▸ Recorded information:

****************

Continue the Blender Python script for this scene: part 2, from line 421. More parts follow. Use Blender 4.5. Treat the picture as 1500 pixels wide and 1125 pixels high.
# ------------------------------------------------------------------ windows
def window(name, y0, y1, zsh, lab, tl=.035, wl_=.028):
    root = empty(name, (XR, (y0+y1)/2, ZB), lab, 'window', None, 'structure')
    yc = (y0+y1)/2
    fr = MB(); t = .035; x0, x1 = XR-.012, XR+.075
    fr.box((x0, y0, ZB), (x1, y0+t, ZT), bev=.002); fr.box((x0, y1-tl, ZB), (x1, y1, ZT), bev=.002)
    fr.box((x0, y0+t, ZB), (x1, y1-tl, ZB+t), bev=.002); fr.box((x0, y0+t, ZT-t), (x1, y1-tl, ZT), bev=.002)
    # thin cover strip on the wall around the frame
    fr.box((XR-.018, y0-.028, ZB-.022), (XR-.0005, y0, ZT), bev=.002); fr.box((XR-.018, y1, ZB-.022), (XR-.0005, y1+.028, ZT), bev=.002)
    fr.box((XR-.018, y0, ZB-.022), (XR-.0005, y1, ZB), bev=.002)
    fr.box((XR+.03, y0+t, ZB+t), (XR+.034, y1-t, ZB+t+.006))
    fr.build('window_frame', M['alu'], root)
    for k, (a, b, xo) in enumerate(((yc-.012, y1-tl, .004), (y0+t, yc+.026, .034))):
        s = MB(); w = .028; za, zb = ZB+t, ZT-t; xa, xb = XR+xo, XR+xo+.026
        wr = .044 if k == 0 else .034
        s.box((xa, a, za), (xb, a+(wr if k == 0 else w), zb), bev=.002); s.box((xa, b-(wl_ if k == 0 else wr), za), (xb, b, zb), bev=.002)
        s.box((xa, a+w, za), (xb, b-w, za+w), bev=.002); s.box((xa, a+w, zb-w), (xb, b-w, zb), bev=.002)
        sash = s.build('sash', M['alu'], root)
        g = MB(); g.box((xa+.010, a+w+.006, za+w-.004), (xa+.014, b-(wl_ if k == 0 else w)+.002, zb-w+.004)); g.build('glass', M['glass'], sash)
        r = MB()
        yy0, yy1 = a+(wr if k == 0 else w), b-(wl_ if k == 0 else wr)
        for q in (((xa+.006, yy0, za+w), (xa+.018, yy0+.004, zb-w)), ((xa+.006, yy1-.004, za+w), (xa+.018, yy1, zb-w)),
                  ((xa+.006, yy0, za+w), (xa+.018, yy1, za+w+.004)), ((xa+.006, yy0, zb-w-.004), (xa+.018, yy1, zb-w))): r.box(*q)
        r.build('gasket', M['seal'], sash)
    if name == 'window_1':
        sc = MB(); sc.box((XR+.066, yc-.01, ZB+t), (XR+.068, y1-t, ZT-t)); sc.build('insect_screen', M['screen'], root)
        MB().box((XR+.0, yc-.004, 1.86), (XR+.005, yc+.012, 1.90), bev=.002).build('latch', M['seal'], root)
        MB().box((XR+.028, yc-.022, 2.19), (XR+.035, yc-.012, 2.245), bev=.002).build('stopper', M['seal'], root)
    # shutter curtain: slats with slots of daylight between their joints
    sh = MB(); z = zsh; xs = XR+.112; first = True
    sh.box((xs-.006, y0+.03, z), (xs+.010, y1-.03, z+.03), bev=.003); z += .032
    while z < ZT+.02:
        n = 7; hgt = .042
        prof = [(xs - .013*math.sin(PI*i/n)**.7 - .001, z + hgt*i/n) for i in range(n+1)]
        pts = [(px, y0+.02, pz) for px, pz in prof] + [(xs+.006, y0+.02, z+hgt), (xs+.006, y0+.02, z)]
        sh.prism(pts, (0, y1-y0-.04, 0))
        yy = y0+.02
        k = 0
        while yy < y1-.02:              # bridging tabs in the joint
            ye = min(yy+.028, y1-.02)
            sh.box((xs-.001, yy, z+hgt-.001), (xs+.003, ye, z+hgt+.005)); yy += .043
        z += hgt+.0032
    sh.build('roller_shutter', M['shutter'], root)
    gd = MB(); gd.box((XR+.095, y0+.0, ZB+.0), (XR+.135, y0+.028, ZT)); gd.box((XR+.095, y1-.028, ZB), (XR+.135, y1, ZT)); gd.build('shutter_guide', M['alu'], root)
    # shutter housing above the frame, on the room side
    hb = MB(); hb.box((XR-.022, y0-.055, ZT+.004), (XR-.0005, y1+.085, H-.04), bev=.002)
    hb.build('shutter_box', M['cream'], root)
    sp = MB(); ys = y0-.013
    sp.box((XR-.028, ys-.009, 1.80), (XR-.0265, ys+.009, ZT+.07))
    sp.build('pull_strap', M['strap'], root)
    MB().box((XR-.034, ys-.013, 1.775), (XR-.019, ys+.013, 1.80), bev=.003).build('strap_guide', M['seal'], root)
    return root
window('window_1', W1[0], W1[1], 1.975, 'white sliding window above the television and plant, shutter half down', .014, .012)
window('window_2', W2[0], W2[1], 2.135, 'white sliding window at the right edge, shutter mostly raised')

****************

▸ Given request: Output all of the material, please, exactly as it stands.

▸ Final result:
Continue the Blender Python script for this scene: part 2, from line 421. More parts follow. Use Blender 4.5. Treat the picture as 1500 pixels wide and 1125 pixels high.
# ------------------------------------------------------------------ windows
def window(name, y0, y1, zsh, lab, tl=.035, wl_=.028):
    root = empty(name, (XR, (y0+y1)/2, ZB), lab, 'window', None, 'structure')
    yc = (y0+y1)/2
    fr = MB(); t = .035; x0, x1 = XR-.012, XR+.075
    fr.box((x0, y0, ZB), (x1, y0+t, ZT), bev=.002); fr.box((x0, y1-tl, ZB), (x1, y1, ZT), bev=.002)
    fr.box((x0, y0+t, ZB), (x1, y1-tl, ZB+t), bev=.002); fr.box((x0, y0+t, ZT-t), (x1, y1-tl, ZT), bev=.002)
    # thin cover strip on the wall around the frame
    fr.box((XR-.018, y0-.028, ZB-.022), (XR-.0005, y0, ZT), bev=.002); fr.box((XR-.018, y1, ZB-.022), (XR-.0005, y1+.028, ZT), bev=.002)
    fr.box((XR-.018, y0, ZB-.022), (XR-.0005, y1, ZB), bev=.002)
    fr.box((XR+.03, y0+t, ZB+t), (XR+.034, y1-t, ZB+t+.006))
    fr.build('window_frame', M['alu'], root)
    for k, (a, b, xo) in enumerate(((yc-.012, y1-tl, .004), (y0+t, yc+.026, .034))):
        s = MB(); w = .028; za, zb = ZB+t, ZT-t; xa, xb = XR+xo, XR+xo+.026
        wr = .044 if k == 0 else .034
        s.box((xa, a, za), (xb, a+(wr if k == 0 else w), zb), bev=.002); s.box((xa, b-(wl_ if k == 0 else wr), za), (xb, b, zb), bev=.002)
        s.box((xa, a+w, za), (xb, b-w, za+w), bev=.002); s.box((xa, a+w, zb-w), (xb, b-w, zb), bev=.002)
        sash = s.build('sash', M['alu'], root)
        g = MB(); g.box((xa+.010, a+w+.006, za+w-.004), (xa+.014, b-(wl_ if k == 0 else w)+.002, zb-w+.004)); g.build('glass', M['glass'], sash)
        r = MB()
        yy0, yy1 = a+(wr if k == 0 else w), b-(wl_ if k == 0 else wr)
        for q in (((xa+.006, yy0, za+w), (xa+.018, yy0+.004, zb-w)), ((xa+.006, yy1-.004, za+w), (xa+.018, yy1, zb-w)),
                  ((xa+.006, yy0, za+w), (xa+.018, yy1, za+w+.004)), ((xa+.006, yy0, zb-w-.004), (xa+.018, yy1, zb-w))): r.box(*q)
        r.build('gasket', M['seal'], sash)
    if name == 'window_1':
        sc = MB(); sc.box((XR+.066, yc-.01, ZB+t), (XR+.068, y1-t, ZT-t)); sc.build('insect_screen', M['screen'], root)
        MB().box((XR+.0, yc-.004, 1.86), (XR+.005, yc+.012, 1.90), bev=.002).build('latch', M['seal'], root)
        MB().box((XR+.028, yc-.022, 2.19), (XR+.035, yc-.012, 2.245), bev=.002).build('stopper', M['seal'], root)
    # shutter curtain: slats with slots of daylight between their joints
    sh = MB(); z = zsh; xs = XR+.112; first = True
    sh.box((xs-.006, y0+.03, z), (xs+.010, y1-.03, z+.03), bev=.003); z += .032
    while z < ZT+.02:
        n = 7; hgt = .042
        prof = [(xs - .013*math.sin(PI*i/n)**.7 - .001, z + hgt*i/n) for i in range(n+1)]
        pts = [(px, y0+.02, pz) for px, pz in prof] + [(xs+.006, y0+.02, z+hgt), (xs+.006, y0+.02, z)]
        sh.prism(pts, (0, y1-y0-.04, 0))
        yy = y0+.02
        k = 0
        while yy < y1-.02:              # bridging tabs in the joint
            ye = min(yy+.028, y1-.02)
            sh.box((xs-.001, yy, z+hgt-.001), (xs+.003, ye, z+hgt+.005)); yy += .043
        z += hgt+.0032
    sh.build('roller_shutter', M['shutter'], root)
    gd = MB(); gd.box((XR+.095, y0+.0, ZB+.0), (XR+.135, y0+.028, ZT)); gd.box((XR+.095, y1-.028, ZB), (XR+.135, y1, ZT)); gd.build('shutter_guide', M['alu'], root)
    # shutter housing above the frame, on the room side
    hb = MB(); hb.box((XR-.022, y0-.055, ZT+.004), (XR-.0005, y1+.085, H-.04), bev=.002)
    hb.build('shutter_box', M['cream'], root)
    sp = MB(); ys = y0-.013
    sp.box((XR-.028, ys-.009, 1.80), (XR-.0265, ys+.009, ZT+.07))
    sp.build('pull_strap', M['strap'], root)
    MB().box((XR-.034, ys-.013, 1.775), (XR-.019, ys+.013, 1.80), bev=.003).build('strap_guide', M['seal'], root)
    return root
window('window_1', W1[0], W1[1], 1.975, 'white sliding window above the television and plant, shutter half down', .014, .012)
window('window_2', W2[0], W2[1], 2.135, 'white sliding window at the right edge, shutter mostly raised')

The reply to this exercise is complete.